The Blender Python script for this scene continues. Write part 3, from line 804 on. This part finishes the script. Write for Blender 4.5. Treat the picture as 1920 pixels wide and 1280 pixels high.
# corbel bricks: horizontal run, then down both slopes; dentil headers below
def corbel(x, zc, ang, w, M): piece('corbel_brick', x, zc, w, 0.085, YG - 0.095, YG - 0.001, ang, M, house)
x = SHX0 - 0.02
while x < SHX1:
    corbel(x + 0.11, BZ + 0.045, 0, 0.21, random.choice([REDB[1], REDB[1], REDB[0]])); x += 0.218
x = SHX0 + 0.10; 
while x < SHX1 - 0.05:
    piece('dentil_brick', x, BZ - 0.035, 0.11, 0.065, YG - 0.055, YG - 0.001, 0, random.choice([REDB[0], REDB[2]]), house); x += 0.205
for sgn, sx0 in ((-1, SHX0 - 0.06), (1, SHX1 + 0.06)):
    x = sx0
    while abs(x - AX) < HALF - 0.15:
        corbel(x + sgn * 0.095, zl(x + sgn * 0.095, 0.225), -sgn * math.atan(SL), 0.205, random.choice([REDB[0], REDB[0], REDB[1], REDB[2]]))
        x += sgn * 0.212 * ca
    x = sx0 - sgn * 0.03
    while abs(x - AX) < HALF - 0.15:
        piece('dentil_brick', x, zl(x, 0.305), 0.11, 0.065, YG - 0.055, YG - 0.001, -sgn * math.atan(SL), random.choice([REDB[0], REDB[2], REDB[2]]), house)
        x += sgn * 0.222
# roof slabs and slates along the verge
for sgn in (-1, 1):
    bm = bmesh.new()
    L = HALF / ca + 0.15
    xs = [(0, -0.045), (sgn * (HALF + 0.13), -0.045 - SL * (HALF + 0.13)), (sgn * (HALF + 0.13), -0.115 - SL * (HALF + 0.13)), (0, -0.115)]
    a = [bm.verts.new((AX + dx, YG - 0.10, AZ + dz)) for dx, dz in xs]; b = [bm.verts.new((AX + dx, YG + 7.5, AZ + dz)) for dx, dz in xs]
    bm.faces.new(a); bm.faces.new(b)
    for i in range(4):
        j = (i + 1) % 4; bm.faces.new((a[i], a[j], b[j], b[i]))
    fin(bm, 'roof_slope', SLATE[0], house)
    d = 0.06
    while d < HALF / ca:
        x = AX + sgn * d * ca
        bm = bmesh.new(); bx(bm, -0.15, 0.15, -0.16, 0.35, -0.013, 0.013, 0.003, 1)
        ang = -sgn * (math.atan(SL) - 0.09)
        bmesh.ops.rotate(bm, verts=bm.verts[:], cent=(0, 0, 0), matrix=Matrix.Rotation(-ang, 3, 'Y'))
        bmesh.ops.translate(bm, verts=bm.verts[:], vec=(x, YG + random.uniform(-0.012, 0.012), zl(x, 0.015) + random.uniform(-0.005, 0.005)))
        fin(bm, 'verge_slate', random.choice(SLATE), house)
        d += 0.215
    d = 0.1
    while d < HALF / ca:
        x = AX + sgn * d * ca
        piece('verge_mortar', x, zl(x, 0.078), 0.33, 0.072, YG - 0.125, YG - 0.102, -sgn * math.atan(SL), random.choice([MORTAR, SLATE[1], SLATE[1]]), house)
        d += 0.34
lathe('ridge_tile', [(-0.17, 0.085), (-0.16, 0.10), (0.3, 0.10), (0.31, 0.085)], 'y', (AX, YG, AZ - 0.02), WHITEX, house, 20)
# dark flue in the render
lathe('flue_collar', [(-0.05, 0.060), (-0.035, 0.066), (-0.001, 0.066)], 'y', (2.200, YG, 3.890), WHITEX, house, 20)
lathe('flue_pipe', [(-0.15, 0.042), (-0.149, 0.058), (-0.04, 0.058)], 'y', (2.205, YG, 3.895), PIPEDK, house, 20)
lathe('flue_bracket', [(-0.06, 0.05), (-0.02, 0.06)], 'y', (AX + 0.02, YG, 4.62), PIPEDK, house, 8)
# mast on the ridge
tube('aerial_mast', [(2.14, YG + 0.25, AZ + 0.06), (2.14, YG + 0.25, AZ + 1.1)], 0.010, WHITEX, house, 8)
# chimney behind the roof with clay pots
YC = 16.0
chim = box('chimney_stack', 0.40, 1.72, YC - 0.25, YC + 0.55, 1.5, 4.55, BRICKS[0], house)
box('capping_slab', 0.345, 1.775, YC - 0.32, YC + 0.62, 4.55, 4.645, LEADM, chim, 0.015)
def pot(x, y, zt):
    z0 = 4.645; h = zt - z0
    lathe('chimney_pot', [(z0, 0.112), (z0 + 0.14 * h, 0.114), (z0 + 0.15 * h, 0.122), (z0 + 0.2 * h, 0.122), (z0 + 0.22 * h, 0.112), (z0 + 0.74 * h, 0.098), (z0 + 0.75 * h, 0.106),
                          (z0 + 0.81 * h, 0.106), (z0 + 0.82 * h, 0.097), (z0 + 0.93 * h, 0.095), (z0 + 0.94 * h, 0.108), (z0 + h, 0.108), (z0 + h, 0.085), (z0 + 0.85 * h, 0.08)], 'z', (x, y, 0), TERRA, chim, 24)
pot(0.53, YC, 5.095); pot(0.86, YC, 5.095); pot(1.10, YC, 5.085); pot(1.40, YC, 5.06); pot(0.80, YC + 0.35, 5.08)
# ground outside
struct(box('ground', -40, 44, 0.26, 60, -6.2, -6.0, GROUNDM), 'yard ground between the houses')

════════════════════

> **Exercise requirements**: From the first line to the last, please quote the material above exactly.

> **Result**:
The Blender Python script for this scene continues. Write part 3, from line 804 on. This part finishes the script. Write for Blender 4.5. Treat the picture as 1920 pixels wide and 1280 pixels high.
# corbel bricks: horizontal run, then down both slopes; dentil headers below
def corbel(x, zc, ang, w, M): piece('corbel_brick', x, zc, w, 0.085, YG - 0.095, YG - 0.001, ang, M, house)
x = SHX0 - 0.02
while x < SHX1:
    corbel(x + 0.11, BZ + 0.045, 0, 0.21, random.choice([REDB[1], REDB[1], REDB[0]])); x += 0.218
x = SHX0 + 0.10; 
while x < SHX1 - 0.05:
    piece('dentil_brick', x, BZ - 0.035, 0.11, 0.065, YG - 0.055, YG - 0.001, 0, random.choice([REDB[0], REDB[2]]), house); x += 0.205
for sgn, sx0 in ((-1, SHX0 - 0.06), (1, SHX1 + 0.06)):
    x = sx0
    while abs(x - AX) < HALF - 0.15:
        corbel(x + sgn * 0.095, zl(x + sgn * 0.095, 0.225), -sgn * math.atan(SL), 0.205, random.choice([REDB[0], REDB[0], REDB[1], REDB[2]]))
        x += sgn * 0.212 * ca
    x = sx0 - sgn * 0.03
    while abs(x - AX) < HALF - 0.15:
        piece('dentil_brick', x, zl(x, 0.305), 0.11, 0.065, YG - 0.055, YG - 0.001, -sgn * math.atan(SL), random.choice([REDB[0], REDB[2], REDB[2]]), house)
        x += sgn * 0.222
# roof slabs and slates along the verge
for sgn in (-1, 1):
    bm = bmesh.new()
    L = HALF / ca + 0.15
    xs = [(0, -0.045), (sgn * (HALF + 0.13), -0.045 - SL * (HALF + 0.13)), (sgn * (HALF + 0.13), -0.115 - SL * (HALF + 0.13)), (0, -0.115)]
    a = [bm.verts.new((AX + dx, YG - 0.10, AZ + dz)) for dx, dz in xs]; b = [bm.verts.new((AX + dx, YG + 7.5, AZ + dz)) for dx, dz in xs]
    bm.faces.new(a); bm.faces.new(b)
    for i in range(4):
        j = (i + 1) % 4; bm.faces.new((a[i], a[j], b[j], b[i]))
    fin(bm, 'roof_slope', SLATE[0], house)
    d = 0.06
    while d < HALF / ca:
        x = AX + sgn * d * ca
        bm = bmesh.new(); bx(bm, -0.15, 0.15, -0.16, 0.35, -0.013, 0.013, 0.003, 1)
        ang = -sgn * (math.atan(SL) - 0.09)
        bmesh.ops.rotate(bm, verts=bm.verts[:], cent=(0, 0, 0), matrix=Matrix.Rotation(-ang, 3, 'Y'))
        bmesh.ops.translate(bm, verts=bm.verts[:], vec=(x, YG + random.uniform(-0.012, 0.012), zl(x, 0.015) + random.uniform(-0.005, 0.005)))
        fin(bm, 'verge_slate', random.choice(SLATE), house)
        d += 0.215
    d = 0.1
    while d < HALF / ca:
        x = AX + sgn * d * ca
        piece('verge_mortar', x, zl(x, 0.078), 0.33, 0.072, YG - 0.125, YG - 0.102, -sgn * math.atan(SL), random.choice([MORTAR, SLATE[1], SLATE[1]]), house)
        d += 0.34
lathe('ridge_tile', [(-0.17, 0.085), (-0.16, 0.10), (0.3, 0.10), (0.31, 0.085)], 'y', (AX, YG, AZ - 0.02), WHITEX, house, 20)
# dark flue in the render
lathe('flue_collar', [(-0.05, 0.060), (-0.035, 0.066), (-0.001, 0.066)], 'y', (2.200, YG, 3.890), WHITEX, house, 20)
lathe('flue_pipe', [(-0.15, 0.042), (-0.149, 0.058), (-0.04, 0.058)], 'y', (2.205, YG, 3.895), PIPEDK, house, 20)
lathe('flue_bracket', [(-0.06, 0.05), (-0.02, 0.06)], 'y', (AX + 0.02, YG, 4.62), PIPEDK, house, 8)
# mast on the ridge
tube('aerial_mast', [(2.14, YG + 0.25, AZ + 0.06), (2.14, YG + 0.25, AZ + 1.1)], 0.010, WHITEX, house, 8)
# chimney behind the roof with clay pots
YC = 16.0
chim = box('chimney_stack', 0.40, 1.72, YC - 0.25, YC + 0.55, 1.5, 4.55, BRICKS[0], house)
box('capping_slab', 0.345, 1.775, YC - 0.32, YC + 0.62, 4.55, 4.645, LEADM, chim, 0.015)
def pot(x, y, zt):
    z0 = 4.645; h = zt - z0
    lathe('chimney_pot', [(z0, 0.112), (z0 + 0.14 * h, 0.114), (z0 + 0.15 * h, 0.122), (z0 + 0.2 * h, 0.122), (z0 + 0.22 * h, 0.112), (z0 + 0.74 * h, 0.098), (z0 + 0.75 * h, 0.106),
                          (z0 + 0.81 * h, 0.106), (z0 + 0.82 * h, 0.097), (z0 + 0.93 * h, 0.095), (z0 + 0.94 * h, 0.108), (z0 + h, 0.108), (z0 + h, 0.085), (z0 + 0.85 * h, 0.08)], 'z', (x, y, 0), TERRA, chim, 24)
pot(0.53, YC, 5.095); pot(0.86, YC, 5.095); pot(1.10, YC, 5.085); pot(1.40, YC, 5.06); pot(0.80, YC + 0.35, 5.08)
# ground outside
struct(box('ground', -40, 44, 0.26, 60, -6.2, -6.0, GROUNDM), 'yard ground between the houses')